Requirement: Repeat the listing exactly as given, omitting every image.

Data provided:
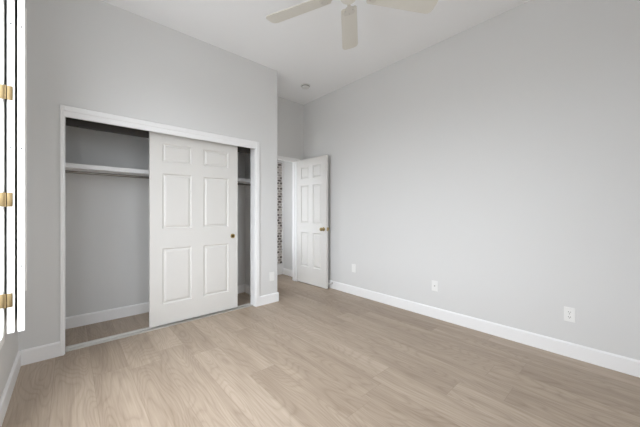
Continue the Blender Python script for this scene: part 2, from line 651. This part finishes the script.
# spring door stop on the baseboard
ds = thing('door_stop', (XR - BT, 3.075, 0.085), 'small spring door stop on the baseboard beside the open door', 'door stop')
b = BM()
lathe(b, [(0, 0.0), (0.012, 0.0), (0.012, -0.004), (0.007, -0.007), (0, -0.007)], 'X', 20)
obj('base', b, M_STEEL, ds, True)
b = BM()
n, turns = 160, 16
ringv = []
for i in range(n + 1):
    a = 2 * PI * turns * i / n
    x = -0.007 - 0.050 * i / n
    c = Vector((x, 0.0058 * math.cos(a), 0.0058 * math.sin(a)))
    rad = Vector((0, math.cos(a), math.sin(a)))
    ringv.append([b.verts.new(c + rad * (0.0014 * math.cos(q)) + Vector((0.0014 * math.sin(q), 0, 0))) for q in (0, PI / 2, PI, 1.5 * PI)])
for A, B in zip(ringv, ringv[1:]):
    for k in range(4):
        b.faces.new([A[k], A[(k + 1) % 4], B[(k + 1) % 4], B[k]])
obj('spring', b, M_STEEL, ds, True)
b = BM()
lathe(b, [(0, -0.056), (0.008, -0.056), (0.009, -0.060), (0.009, -0.070), (0.006, -0.074), (0, -0.074)], 'X', 20)
o = obj('rubber_tip', b, M_RUBBER, ds, True)
o['label'] = 'white rubber tip'

# ------------------------------------------------------------------ closet hardware
b = BM()
box(b, OX0 + 0.009, OX1 - 0.009, 3.172, 3.266, 0.0, 0.004)
for y in (3.173, 3.2395, 3.262):
    box(b, OX0 + 0.009, OX1 - 0.009, y, y + 0.004, 0.004, 0.013, 0.001)
tag(obj('floor_track', b, M_TRACK), 'silver metal sliding door track on the floor of the closet opening', 'door track')
b = BM()
box(b, OX0 + 0.009, OX1 - 0.009, 3.150, 3.300, OZ - 0.014, OZ - 0.0065)
box(b, OX0 + 0.009, OX1 - 0.009, 3.243, 3.248, 1.922, OZ - 0.014)
box(b, OX0 + 0.009, OX1 - 0.009, 3.190, 3.194, 2.034, OZ - 0.014)
box(b, OX0 + 0.009, OX1 - 0.009, 3.292, 3.300, 2.0, OZ - 0.014)
tag(obj('hanging_track', b, M_DARK), 'dark overhead track under the closet header', 'door track')

SHY, SHZ = 3.50, 1.636
sh = thing('closet_shelf', (0, 0, SHZ), 'white shelf board across the top of the closet', 'shelf')
b = BM()
box(b, XL + 0.002, XCL - 0.002, SHY + 0.016, YB - 0.002, -0.02, 0)
obj('shelf_board', b, M_TRIM, sh)
b = BM()
box(b, XL + 0.002, XCL - 0.002, SHY, SHY + 0.016, -0.044, 0, 0.002)
obj('front_edge', b, M_TRIM, sh)
b = BM()
box(b, XL + 0.002, XCL - 0.002, YB - 0.02, YB - 0.001, -0.05, -0.02)
obj('cleat', b, M_TRIM, sh)
for x0 in (XL + 0.001, XCL - 0.02):
    b = BM()
    box(b, x0, x0 + 0.019, SHY + 0.02, YB - 0.02, -0.05, -0.02)
    obj('cleat', b, M_TRIM, sh)
rod = thing('closet_rod', (0, SHY + 0.050, 1.559), 'steel hanging rod below the closet shelf', 'clothes rod')
b = BM()
lathe(b, [(0, XL + 0.005), (0.0130, XL + 0.005), (0.0130, XCL - 0.005), (0, XCL - 0.005)], 'X', 24)
obj('rod', b, M_ROD, rod, True)
for x, s in ((XL + 0.0005, 1), (XCL - 0.0005, -1)):
    b = BM()
    lathe(b, [(0, 0), (0.018, 0), (0.018, s * 0.004), (0.017, s * 0.006), (0.017, s * 0.016), (0.0131, s * 0.016)], 'X', 24, (x, 0, 0))
    obj('rod_socket', b, M_PLASTIC, rod, True)

# ------------------------------------------------------------------ plantation shutter folded open on the left wall
YE = 2.27
PZ0, PZ1 = 0.511, 2.565
PWID = 0.46
stt = thing('plantation_shutter', (XL, YE, PZ0), 'white bi-fold plantation shutter folded open at the left edge of the photo', 'shutter')
PHT = PZ1 - PZ0


def shutter_panel(parent, x, dx, rod_on):
    """panel with its near edge at local (x..x+t, 0); leans by dx over its width"""
    t = 0.0275
    a = math.atan2(-dx, PWID)
    p = bpy.data.objects.new('shutter_panel', None)
    p.empty_display_size = 0.05
    COL.objects.link(p)
    p.parent = parent
    p.location = (x, 0, 0)
    p.rotation_euler = (0, 0, a)
    st, rl = 0.05, 0.11
    b = BM()
    box(b, 0, t, 0, st, 0, PHT, 0.0015)
    box(b, 0, t, PWID - st, PWID, 0, PHT, 0.0015)
    box(b, 0.002, t - 0.002, st, PWID - st, 0, rl)
    box(b, 0.002, t - 0.002, st, PWID - st, PHT - rl, PHT)
    obj('panel_frame', b, M_SHUT, p)
    b = BM()
    n = 34
    pit = (PHT - 2 * rl) / n
    for i in range(n):
        zc = rl + pit * (i + 0.5)
        # closed louver: nearly vertical blade with lens section
        L, tk, an = 0.034, 0.0045, math.radians(80)
        pts = []
        for q in range(12):
            w = 2 * PI * q / 12
            u_, v_ = L * math.cos(w), tk * math.sin(w)
            pts.append((t / 2 + u_ * math.cos(an) - v_ * math.sin(an), zc + u_ * math.sin(an) + v_ * math.cos(an)))
        prism(b, pts, st + 0.001, PWID - st - 0.001, 'Y')
    obj('louvers', b, M_SHUT, p, True)
    if rod_on:
        b = BM()
        box(b, t + 0.001, t + 0.014, PWID / 2 - 0.007, PWID / 2 + 0.007, 0.178, 1.925, 0.002)
        for i in range(0, n, 2):
            zc = rl + pit * (i + 0.5)
            if 0.2 < zc < 1.9:
                box(b, t - 0.006, t + 0.002, PWID / 2 - 0.002, PWID / 2 + 0.002, zc - 0.002, zc + 0.002)
        obj('tilt_rod', b, M_SHUT, p)
    for z in (2.21, 1.53, 0.875):
        b = BM()
        lathe(b, [(0, -0.0014), (0.0042, -0.0014), (0.0042, 0.002), (0, 0.002)], 'Y', 14)
        o = obj('screw_cap', b, M_SCREW, p, True, (t * 0.52, 0, z - PZ0))
        o['label'] = 'small dark screw head'
    return p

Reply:
Continue the Blender Python script for this scene: part 2, from line 651. This part finishes the script.
# spring door stop on the baseboard
ds = thing('door_stop', (XR - BT, 3.075, 0.085), 'small spring door stop on the baseboard beside the open door', 'door stop')
b = BM()
lathe(b, [(0, 0.0), (0.012, 0.0), (0.012, -0.004), (0.007, -0.007), (0, -0.007)], 'X', 20)
obj('base', b, M_STEEL, ds, True)
b = BM()
n, turns = 160, 16
ringv = []
for i in range(n + 1):
    a = 2 * PI * turns * i / n
    x = -0.007 - 0.050 * i / n
    c = Vector((x, 0.0058 * math.cos(a), 0.0058 * math.sin(a)))
    rad = Vector((0, math.cos(a), math.sin(a)))
    ringv.append([b.verts.new(c + rad * (0.0014 * math.cos(q)) + Vector((0.0014 * math.sin(q), 0, 0))) for q in (0, PI / 2, PI, 1.5 * PI)])
for A, B in zip(ringv, ringv[1:]):
    for k in range(4):
        b.faces.new([A[k], A[(k + 1) % 4], B[(k + 1) % 4], B[k]])
obj('spring', b, M_STEEL, ds, True)
b = BM()
lathe(b, [(0, -0.056), (0.008, -0.056), (0.009, -0.060), (0.009, -0.070), (0.006, -0.074), (0, -0.074)], 'X', 20)
o = obj('rubber_tip', b, M_RUBBER, ds, True)
o['label'] = 'white rubber tip'

# ------------------------------------------------------------------ closet hardware
b = BM()
box(b, OX0 + 0.009, OX1 - 0.009, 3.172, 3.266, 0.0, 0.004)
for y in (3.173, 3.2395, 3.262):
    box(b, OX0 + 0.009, OX1 - 0.009, y, y + 0.004, 0.004, 0.013, 0.001)
tag(obj('floor_track', b, M_TRACK), 'silver metal sliding door track on the floor of the closet opening', 'door track')
b = BM()
box(b, OX0 + 0.009, OX1 - 0.009, 3.150, 3.300, OZ - 0.014, OZ - 0.0065)
box(b, OX0 + 0.009, OX1 - 0.009, 3.243, 3.248, 1.922, OZ - 0.014)
box(b, OX0 + 0.009, OX1 - 0.009, 3.190, 3.194, 2.034, OZ - 0.014)
box(b, OX0 + 0.009, OX1 - 0.009, 3.292, 3.300, 2.0, OZ - 0.014)
tag(obj('hanging_track', b, M_DARK), 'dark overhead track under the closet header', 'door track')

SHY, SHZ = 3.50, 1.636
sh = thing('closet_shelf', (0, 0, SHZ), 'white shelf board across the top of the closet', 'shelf')
b = BM()
box(b, XL + 0.002, XCL - 0.002, SHY + 0.016, YB - 0.002, -0.02, 0)
obj('shelf_board', b, M_TRIM, sh)
b = BM()
box(b, XL + 0.002, XCL - 0.002, SHY, SHY + 0.016, -0.044, 0, 0.002)
obj('front_edge', b, M_TRIM, sh)
b = BM()
box(b, XL + 0.002, XCL - 0.002, YB - 0.02, YB - 0.001, -0.05, -0.02)
obj('cleat', b, M_TRIM, sh)
for x0 in (XL + 0.001, XCL - 0.02):
    b = BM()
    box(b, x0, x0 + 0.019, SHY + 0.02, YB - 0.02, -0.05, -0.02)
    obj('cleat', b, M_TRIM, sh)
rod = thing('closet_rod', (0, SHY + 0.050, 1.559), 'steel hanging rod below the closet shelf', 'clothes rod')
b = BM()
lathe(b, [(0, XL + 0.005), (0.0130, XL + 0.005), (0.0130, XCL - 0.005), (0, XCL - 0.005)], 'X', 24)
obj('rod', b, M_ROD, rod, True)
for x, s in ((XL + 0.0005, 1), (XCL - 0.0005, -1)):
    b = BM()
    lathe(b, [(0, 0), (0.018, 0), (0.018, s * 0.004), (0.017, s * 0.006), (0.017, s * 0.016), (0.0131, s * 0.016)], 'X', 24, (x, 0, 0))
    obj('rod_socket', b, M_PLASTIC, rod, True)

# ------------------------------------------------------------------ plantation shutter folded open on the left wall
YE = 2.27
PZ0, PZ1 = 0.511, 2.565
PWID = 0.46
stt = thing('plantation_shutter', (XL, YE, PZ0), 'white bi-fold plantation shutter folded open at the left edge of the photo', 'shutter')
PHT = PZ1 - PZ0


def shutter_panel(parent, x, dx, rod_on):
    """panel with its near edge at local (x..x+t, 0); leans by dx over its width"""
    t = 0.0275
    a = math.atan2(-dx, PWID)
    p = bpy.data.objects.new('shutter_panel', None)
    p.empty_display_size = 0.05
    COL.objects.link(p)
    p.parent = parent
    p.location = (x, 0, 0)
    p.rotation_euler = (0, 0, a)
    st, rl = 0.05, 0.11
    b = BM()
    box(b, 0, t, 0, st, 0, PHT, 0.0015)
    box(b, 0, t, PWID - st, PWID, 0, PHT, 0.0015)
    box(b, 0.002, t - 0.002, st, PWID - st, 0, rl)
    box(b, 0.002, t - 0.002, st, PWID - st, PHT - rl, PHT)
    obj('panel_frame', b, M_SHUT, p)
    b = BM()
    n = 34
    pit = (PHT - 2 * rl) / n
    for i in range(n):
        zc = rl + pit * (i + 0.5)
        # closed louver: nearly vertical blade with lens section
        L, tk, an = 0.034, 0.0045, math.radians(80)
        pts = []
        for q in range(12):
            w = 2 * PI * q / 12
            u_, v_ = L * math.cos(w), tk * math.sin(w)
            pts.append((t / 2 + u_ * math.cos(an) - v_ * math.sin(an), zc + u_ * math.sin(an) + v_ * math.cos(an)))
        prism(b, pts, st + 0.001, PWID - st - 0.001, 'Y')
    obj('louvers', b, M_SHUT, p, True)
    if rod_on:
        b = BM()
        box(b, t + 0.001, t + 0.014, PWID / 2 - 0.007, PWID / 2 + 0.007, 0.178, 1.925, 0.002)
        for i in range(0, n, 2):
            zc = rl + pit * (i + 0.5)
            if 0.2 < zc < 1.9:
                box(b, t - 0.006, t + 0.002, PWID / 2 - 0.002, PWID / 2 + 0.002, zc - 0.002, zc + 0.002)
        obj('tilt_rod', b, M_SHUT, p)
    for z in (2.21, 1.53, 0.875):
        b = BM()
        lathe(b, [(0, -0.0014), (0.0042, -0.0014), (0.0042, 0.002), (0, 0.002)], 'Y', 14)
        o = obj('screw_cap', b, M_SCREW, p, True, (t * 0.52, 0, z - PZ0))
        o['label'] = 'small dark screw head'
    return p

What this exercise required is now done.